Friday, May 15, 2009

srr-queue commands - part III

Before i write about how traffic is allocated to queues, i realised there is another important piece to the srr queue puzzle. Namely how buffers are allocated and managed on the 4 srr queues.

This in itself appears to be a science best approached in a dark room!:-)

Buffers can be set up in advance and mapped to queue set in advance. 2 queue sets are available. An interface is then assigned to a queue set, thus applying the required buffers accordingly. By default an interface uses queue set 2.

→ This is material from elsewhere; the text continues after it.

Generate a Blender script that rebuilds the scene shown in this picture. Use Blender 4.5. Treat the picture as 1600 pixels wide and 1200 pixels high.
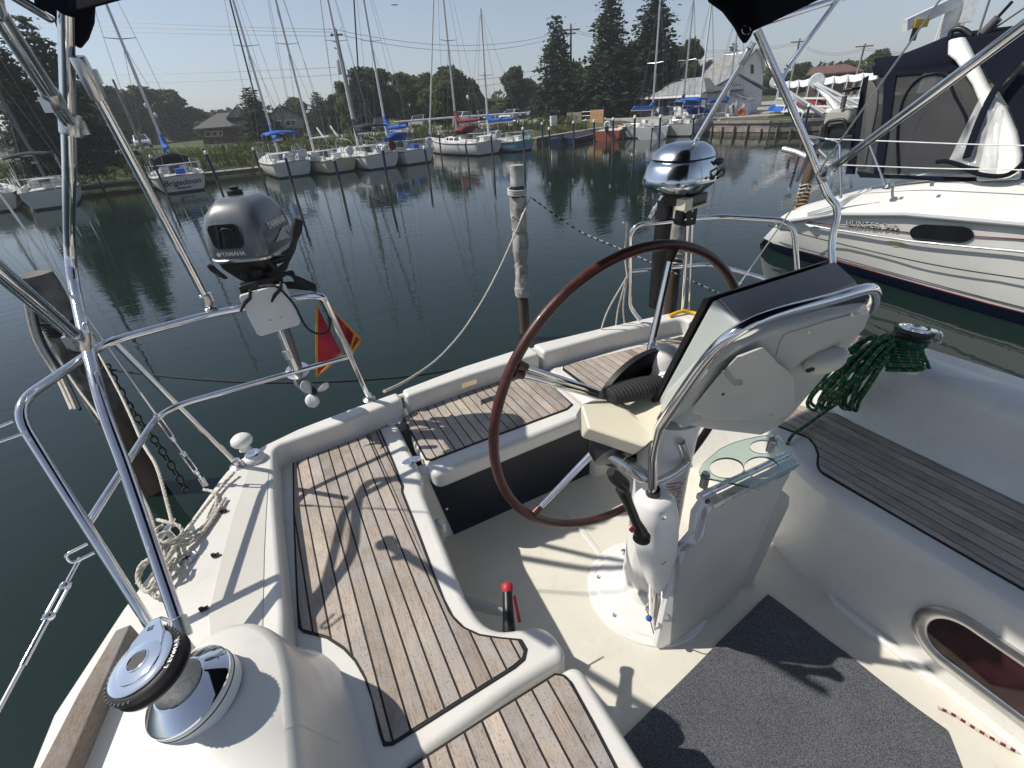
import bpy, math, random, bmesh
from mathutils import Vector, Matrix, noise
for _o in list(bpy.data.objects):
    bpy.data.objects.remove(_o)
SC = bpy.context.scene
COL = SC.collection
V = Vector
R = math.radians
rnd = random.Random(7)

# ---------------------------------------------------------------- camera, light, exposure
FPX, PITCH, ROLL, HEAD = 715.0, R(31.5), R(-4.3), R(25.8)
CAM = V((0, 0, 2.4))
_d = V((math.sin(HEAD)*math.cos(PITCH), math.cos(HEAD)*math.cos(PITCH), -math.sin(PITCH)))
_r = V((math.cos(HEAD), -math.sin(HEAD), 0)); _u = _r.cross(_d)
_r, _u = _r*math.cos(ROLL)+_u*math.sin(ROLL), -_r*math.sin(ROLL)+_u*math.cos(ROLL)
cam = bpy.data.cameras.new('camera'); camo = bpy.data.objects.new('camera', cam); COL.objects.link(camo)
cam.sensor_width = 36; cam.lens = 36*FPX/1600; cam.clip_start = .02; cam.clip_end = 6000
_m = Matrix((_r, _u, -_d)).transposed().to_4x4(); _m.translation = CAM
camo.matrix_world = _m
SC.camera = camo

SUN = V((-.735, .49, 1)).normalized()
w = bpy.data.worlds.new('World'); SC.world = w; w.use_nodes = True
nt = w.node_tree
bg = nt.nodes['Background']
sky = nt.nodes.new('ShaderNodeTexSky'); sky.sky_type = 'NISHITA'; sky.sun_disc = False
sky.sun_elevation = math.asin(SUN.z)
sky.sun_rotation = math.atan2(SUN.x, SUN.y)
sky.air_density = 1.0; sky.dust_density = .5; sky.ozone_density = 3.0; sky.altitude = 100
hs_ = nt.nodes.new('ShaderNodeHueSaturation'); hs_.inputs['Saturation'].default_value = .56; hs_.inputs['Value'].default_value = 1.0
tn_ = nt.nodes.new('ShaderNodeMixRGB'); tn_.blend_type = 'MULTIPLY'; tn_.inputs[0].default_value = 1; tn_.inputs[2].default_value = (.93, .98, 1.06, 1)
nt.links.new(sky.outputs[0], hs_.inputs['Color']); nt.links.new(hs_.outputs[0], tn_.inputs[1]); nt.links.new(tn_.outputs[0], bg.inputs[0]); bg.inputs[1].default_value = 0.10
sun = bpy.data.lights.new('sun', 'SUN'); sun.energy = 4.8; sun.angle = R(.6); sun.color = (1, .93, .83)
suno = bpy.data.objects.new('sun', sun); COL.objects.link(suno)
suno.rotation_euler = SUN.to_track_quat('Z', 'Y').to_euler()
SC.view_settings.view_transform = 'Standard'; SC.view_settings.look = 'None'
SC.view_settings.exposure = 0; SC.view_settings.gamma = 1
SC.view_settings.use_curve_mapping = False

# ---------------------------------------------------------------- the photograph's pixel grid to real points
def ray(u, v): return _r*((u-800)/FPX) - _u*((v-600)/FPX) + _d
def P(u, v, z): q = ray(u, v); return CAM + q*((z-CAM.z)/q.z)
def PY(u, v, y): q = ray(u, v); return CAM + q*(y/q.y)
def PX(u, v, x): q = ray(u, v); return CAM + q*(x/q.x)
def PD(u, v, dist): q = ray(u, v); return CAM + q*(dist/math.hypot(q.x, q.y))
def PO(u, v, p0, n):
    q = ray(u, v); n = V(n); return CAM + q*((V(p0)-CAM).dot(n)/q.dot(n))

# ---------------------------------------------------------------- materials
def nodes(name):
    m = bpy.data.materials.new(name); m.use_nodes = True
    t = m.node_tree
    return m, t, t.nodes['Principled BSDF']
def N(t, kind, **kw):
    n = t.nodes.new('ShaderNode'+kind)
    for k, v in kw.items():
        if k in n.inputs.keys() if isinstance(k, str) else False: n.inputs[k].default_value = v
        else: setattr(n, k, v)
    return n
def mat(name, col, rough=.5, metal=0, var=.12, scale=6, bump=0, bscale=200, coat=0, col2=None, spec=.5, detail=6, stretch=(1, 1, 1), trans=0, alpha=1, ior=1.45, objvar=0):
    m, t, b = nodes(name); L = t.links.new
    tc = N(t, 'TexCoord'); mp = N(t, 'Mapping'); mp.inputs['Scale'].default_value = stretch
    L(tc.outputs['Object'], mp.inputs[0])
    nz = N(t, 'TexNoise'); nz.inputs['Scale'].default_value = scale; nz.inputs['Detail'].default_value = detail
    L(mp.outputs[0], nz.inputs[0])
    cr = N(t, 'ValToRGB'); c = V(col)
    e = cr.color_ramp.elements; e[0].position = .3; e[1].position = .7
    lo = c*(1-var); hi = V(col2) if col2 else c*(1+var)
    e[0].color = (*[max(0, q) for q in lo], 1); e[1].color = (*[min(1, q) for q in hi], 1)
    L(nz.outputs[0], cr.inputs[0])
    out = cr.outputs[0]
    if objvar:
        oi = N(t, 'ObjectInfo'); hs = N(t, 'HueSaturation')
        mr = N(t, 'MapRange'); mr.inputs[3].default_value = 1-objvar; mr.inputs[4].default_value = 1+objvar
        L(oi.outputs['Random'], mr.inputs[0]); L(mr.outputs[0], hs.inputs['Value']); L(out, hs.inputs['Color']); out = hs.outputs[0]
    L(out, b.inputs['Base Color'])
    rr = N(t, 'MapRange'); rr.inputs[3].default_value = rough*.85; rr.inputs[4].default_value = min(1, rough*1.2)
    L(nz.outputs[0], rr.inputs[0]); L(rr.outputs[0], b.inputs['Roughness'])
    b.inputs['Metallic'].default_value = metal
    b.inputs['Specular IOR Level'].default_value = spec
    b.inputs['Coat Weight'].default_value = coat; b.inputs['Coat Roughness'].default_value = .08
    b.inputs['Transmission Weight'].default_value = trans; b.inputs['IOR'].default_value = ior
    b.inputs['Alpha'].default_value = alpha
    if bump:
        n2 = N(t, 'TexNoise'); n2.inputs['Scale'].default_value = bscale; n2.inputs['Detail'].default_value = 3
        L(mp.outputs[0], n2.inputs[0])
        bp = N(t, 'Bump'); bp.inputs['Strength'].default_value = bump; bp.inputs['Distance'].default_value = .002
        L(n2.outputs[0], bp.inputs['Height']); L(bp.outputs[0], b.inputs['Normal'])
    return m

M = {}
def add_gelcoat(name, col, rough, lines=False):
    """moulded gelcoat: faint mottling, small rain specks and grime; optional fine moulded non-slip ribs"""
    m, t, b = nodes(name); L = t.links.new
    tc = N(t, 'TexCoord')
    nz = N(t, 'TexNoise'); nz.inputs['Scale'].default_value = 3; nz.inputs['Detail'].default_value = 8; nz.inputs['Roughness'].default_value = .65
    L(tc.outputs['Object'], nz.inputs[0])
    cr = N(t, 'ValToRGB'); e = cr.color_ramp.elements; e[0].position = .3; e[1].position = .68
    c = V(col); e[0].color = (*(c*.88), 1); e[1].color = (*c, 1); L(nz.outputs[0], cr.inputs[0])
    sp = N(t, 'TexNoise'); sp.inputs['Scale'].default_value = 95; sp.inputs['Detail'].default_value = 2
    L(tc.outputs['Object'], sp.inputs[0])
    sr = N(t, 'ValToRGB'); e = sr.color_ramp.elements; e[0].position = .70; e[1].position = .78
    e[0].color = (0, 0, 0, 1); e[1].color = (.38, .38, .38, 1); L(sp.outputs[0], sr.inputs[0])
    mx = N(t, 'MixRGB'); mx.inputs[2].default_value = (.42, .40, .34, 1)
    L(sr.outputs[0], mx.inputs[0]); L(cr.outputs[0], mx.inputs[1])
    g2 = N(t, 'TexNoise'); g2.inputs['Scale'].default_value = 11; g2.inputs['Detail'].default_value = 9; g2.inputs['Roughness'].default_value = .8; g2.inputs['Distortion'].default_value = .8
    L(tc.outputs['Object'], g2.inputs[0]); gr_ = N(t, 'ValToRGB'); e = gr_.color_ramp.elements; e[0].position = .52; e[0].color = (0, 0, 0, 1); e[1].position = .78; e[1].color = (.5, .5, .5, 1); L(g2.outputs[0], gr_.inputs[0])
    m2 = N(t, 'MixRGB'); m2.inputs[2].default_value = (.50, .475, .41, 1); L(gr_.outputs[0], m2.inputs[0]); L(mx.outputs[0], m2.inputs[1]); L(m2.outputs[0], b.inputs['Base Color'])
    rr = N(t, 'MapRange'); rr.inputs[3].default_value = rough*.8; rr.inputs[4].default_value = min(1, rough*1.6); L(g2.outputs[0], rr.inputs[0]); L(rr.outputs[0], b.inputs['Roughness'])
    b.inputs['Coat Weight'].default_value = .25; b.inputs['Coat Roughness'].default_value = .12
    bp = N(t, 'Bump'); bp.inputs['Strength'].default_value = .25; bp.inputs['Distance'].default_value = .0012
    if lines:
        wv = N(t, 'TexWave'); wv.wave_type = 'BANDS'; wv.bands_direction = 'Y'; wv.inputs['Scale'].default_value = 75; wv.inputs['Distortion'].default_value = .3
        L(tc.outputs['Object'], wv.inputs[0]); L(wv.outputs[1], bp.inputs['Height']); bp.inputs['Strength'].default_value = 1
    else:
        n2 = N(t, 'TexNoise'); n2.inputs['Scale'].default_value = 60 if rough < .5 else 420; n2.inputs['Detail'].default_value = 3
        L(tc.outputs['Object'], n2.inputs[0]); L(n2.outputs[0], bp.inputs['Height'])
        if rough < .5: bp.inputs['Strength'].default_value = .06
    L(bp.outputs[0], b.inputs['Normal'])
    M[name] = m
add_gelcoat('gelcoat', (.74, .735, .70), .28)
add_gelcoat('gelcoat_cream', (.72, .69, .58), .35)
add_gelcoat('gelcoat_nonslip', (.72, .70, .62), .6)
add_gelcoat('gelcoat_ribbed', (.72, .71, .66), .55, True)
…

An interface is assigned a queue-set as follows
config-if#queue-set 2
or
config-if#queue-set 1



As we know already there are 4 srr queues. A number of values can be set for each of these queues.

1) Buffer allocation
In percentage terms how much of the available interface buffer space is mapped to this queue. Allocation for the 4 srr queues must total 100%.

2) Buffer thresholds - of which there are 4
2 drop WTD (weighted tail drop) thresholds
1 reserved threshold
1 maximum threshold

First buffer allocation
mls qos queue-set {1-2} buffers {%1,%2,%3,%4}

e.g. mls qos queue-set 1 buffers 30 30 30 10
This sets the buffer allocation for srr queue 1 to 30%, queue 2 30%, queue 3 30% and queue 4 10%. N.B. if this command is not used the default allocation is 25% for each queue.

Second buffer thresholds
As mentioned there are 4 thresholds. If none are explicitly set then the following percentage defaults apply to the available buffer space:

queue 1 100 100 50 400
queue 2 200 200 50 400
queue 3 100 100 50 400
queue 4 100 100 50 400

e.g. for queue 1
100 wtd threshold 1
100 wtd threshold 2
50 reserved threshold
400 maximum threshold


So bringing the above alltogether in one example

mls qos queue-set output 1 buffers 30 20 30 20
mls qos queue-set output 1 threshold 1 40 60 100 200
mls qos queue-set output 1 threshold 2 40 60 100 200
mls qos queue-set output 1 threshold 3 40 60 100 200
mls qos queue-set output 1 threshold 4 40 60 100 200
int gi1/1
queue-set 1

i)srr buffer allocation for queues 1-4 is 30%,20%,30% and 20% respectively
ii)the srr queue thresholds are set identically for all 4 queues to 40%,60%,100% and 200%
iii) all the above config is applied to queue set 1, which is then applied to interface gi1/1

As mentioned at the start, when i first looked at this, it appears to be a another science in itself. I know i had to read the cisco doc at least a couple of times to get it straight - or maybe thats just me:-)

2 comments:

Anonymous said...

Good day, RouterRic. i was looking at this to help me get a grasp on qos, and I'm glad to find the resource, however, I wonder if there might be a mistake in here, with respect to the default value for the queue-set interface command. In looking at the 3560 command reference, I see that the default queue-set ID is 1, not 2. And when I look at the queueing of the interface that we are applying this to, I see that we don't have it explicitly stated in the configuration, and the port is mapped to qset 1.
Would you be able to confirm this? Or is this just an example of differences in different HW/OS?

richsd1 said...

I believe you are right! Thanks for pointing out. The default queue set is 1 NOT 2.
https://supportforums.cisco.com/community/netpro/network-infrastructure/switching/blog/2011/04/11/output-drops-due-to-qos-on-296035603750-switches

One point of note. All srr testing will be dropped from v5 of the CCIE Lab. Personally I will be glad to see the back of it.